I heard “Bronwyn, I will look after you”simple straight forward. I thought then that someone may have snuck up on me to play a joke in my time of despair. I looked around, no it was just me in the middle of no where, so I said what did you just say, again I heard “Bronwyn, I will look after you”.

I had forgotten this part until only a couple of years ago at a conference, I said ok, now I want you to leave a mark on me that is between you and me, I want you to put moles on me and I pointed to a spot on my leg, yes I was specific. Three moles that are a sign to me forever of you, Jesus and the holy spirit.

(Ahead a few years) Bazinga again, here I am sitting at a conference desperate to hear that voice, so pure so power so gentle so everything all rolled into one, absolutely unmistakable. All of a sudden quiet then, “Bronwyn, I left my mark on you. The one you ask for, for I have never left you” it was like a time line back I was making the demand sitting in that paddock. Tears and happiness were flowing in that most precious moment.

Continuing on, I remember being satisfied that I had protection, so I got up and went home. I walked in the back door my mother said to me “where have you been”. With boldness I said, “you told me to go sit in a paddock and talk to God, so I did”. She laughed mockingly then asked did he say anything? My answer yes he did “he told me he would look after me”. She laughed and thought I was nuts, but I didn’t care. How can you make someone understand that, everyone has to experience him in their own way.

With everything I have gone through to date the honest thing I can say is as a child I always said to myself “my life is not suppose to be this way” all the pain and hurt my life it was not suppose to happen.

A Pastor visited from another church, she said if anyone would like prayer see me after. I thought why not, bless her and God for using her. Her first words to me where, God wants you to know your life was not suppose to be that way, all the pain. He had better for you. Another bazinga, I keep using this word because there is no other way of explaining it.

In my home I have prayed about a lot of things but I have found the most awesome KEY.

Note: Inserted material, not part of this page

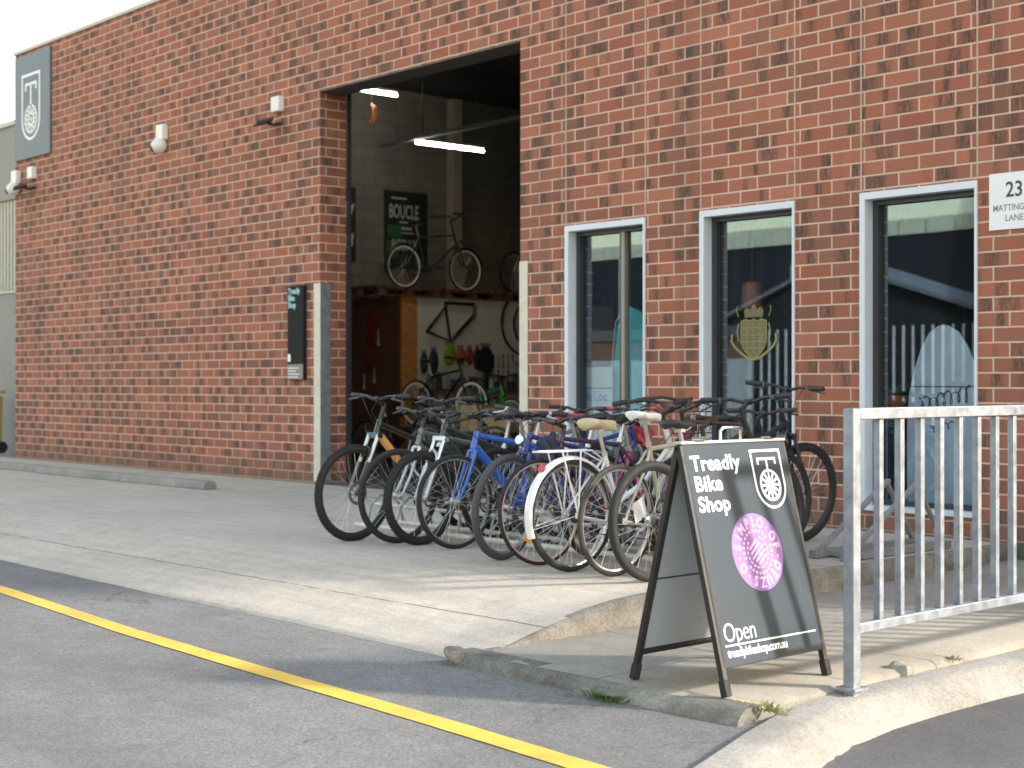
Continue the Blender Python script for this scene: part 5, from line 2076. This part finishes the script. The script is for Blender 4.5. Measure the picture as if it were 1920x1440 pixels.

Lord I know you love me, but I feel you need to fix what is wrong. I don’t know how or when but I GIVE YOU PERMISSION. I want to enjoy what you have for me, so Lord go for it, do what you need to, to get me to where you want me to be.

You don’t have to tell him twice, so began the healing. He is awesome and you know what, be willing to let him change you, to heal you and bring you forward.

You cannot loose, when you loose everything to him. Because he has that and more for you. Be blessed.

Stepping out sometimes you get a blockage

Yes stepping out and saying high to a stranger is scary. I have this overwhelming urge to say hi to as many as I can.

Extreme you might think but hay is loving God and what his son done for us, not.

We are suppose to be his children so Jesus is our brother yes or no? It says in John 4 12 “Most assuredly, I say to you, he who believes in Me, the works that I do he will do also; and greater works than these he will do, because I go to My Father.”

If you feel the urge then pray ask God to show you through his eyes who to approach. You don’t have to be over the top, Jesus always did things gently and quietly.

I challenge you to go out to and say to a complete stranger “God is in a good mood and he thinks your awesome”. I have taken these words and started. Simple you say, well why not, why do we over think things.

Just cross the chicken line and do it.

A mothers love

I have two children both totally different. But both loved the same as a parent you can be tested to your very core.

But I strongly believe in the trust of my father that what he decides is OK with me.

But a simple prayer that they come to the end of themselves and have their own experience with God.

And when they do that they CHOOSE to walk and stand with him.